Measuring the Dodd-Frank Act (and Other Major Acts) with RegData 2.0

This chart depicts two data series from RegData 2.0—word counts and restriction counts. Each series contains aggregated statistics for all federal regulatory agencies that were required to engage in rulemaking by the Dodd-Frank Act of 2010.

RegData 2.0 can be used to examine how agencies’ regulatory stocks respond to major acts of Congress. This chart examines the regulatory stocks of agencies affected by the Dodd-Frank Act of 2010, which required several agencies to create new regulations or substantially modify existing regulations. The result is a notable surge in regulations produced by those agencies following the passage of the Dodd-Frank Act.

This chart depicts two data series from RegData 2.0—word counts and restriction counts. Each series contains aggregated statistics for all federal regulatory agencies that were required to engage in rulemaking by the Dodd-Frank Act of 2010. 

The following agencies, which were affected by Dodd-Frank, are included: Securities and Exchange Commission, Commodity Futures Trading Commission, Federal Deposit Insurance Corporation, Office of the Comptroller of the Currency, Board of Governors of the Federal Reserve Bank, Financial Stability Oversight Council, Office of Financial Research and some other offices at the Department of Treasury, Consumer Financial Protection Bureau, National Credit Union Administration, Department of Housing and Urban Development’s Office of Community Planning and Development, Federal Housing Finance Agency, Federal Housing Administration and some other offices at the Department of Housing and Urban Development, Office of Thrift Supervision (still in print in 2012), State Department, and Federal Trade Commission. 

Word counts from these agencies are measured on the left-hand axis in millions of words. This group of agencies published 4,022,233 words in 1997. These agencies’ total word count grew by 1,149,828—a 28.5 percent increase in total and a roughly 2.2 percent annual growth rate—between 1997 and 2010, when Dodd-Frank was signed into law. Between 2010 and 2012, the agencies’ word count grew from 5,172,061 to 6,176,953—a total increase of 19.4 percent and an average year-to-year growth rate of 9.7 percent.

Restrictions exhibit a similar pattern. Restrictions published by these agencies—words that create binding legal obligations such as “shall,” “must,” and “prohibited”—grew from 55,613 in 1997 to 65,486 in 2010. This represents an increase of about 17.7 percent over that period and an average annual growth rate of 1.4 percent. After Dodd-Frank was signed in 2010, restrictions grew from 65,486 in 2010 to 78,270 in 2012—a total increase of 19.5 percent and annual growth rate of 9.8 percent, representing a seven-fold increase in the annual growth rate.

The quantification of regulations creates an opportunity to observe and understand long-term regulatory trends, their causes, and their effects.
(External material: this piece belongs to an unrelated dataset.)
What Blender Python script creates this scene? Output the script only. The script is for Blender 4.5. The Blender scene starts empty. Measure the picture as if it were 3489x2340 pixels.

Regulations tend to accumulate over time as policymakers react to the exigencies of the day. Regulatory accumulation increases the possibility of rules interacting with or duplicating each other and could have other unintended consequences. By showing regulatory trends for a single industry across a number of regulators, RegData 2.0 can focus regulators and policymakers on areas where such interactions or duplication may occur. 

Dodd-Frank primarily addressed the finance and insurance industries by requiring numerous agencies to significantly increase their rates of rulemaking. Such a significant surge in rulemaking across such a wide array of agencies—including several agencies that are independent and therefore not subject to centralized review by the Office of Management and Budget’s Office of Information and Regulatory Affairs—may have created more duplication and negative interaction effects. Whether this is the case could be better determined with a retrospective review that examines all of the Dodd-Frank rules together.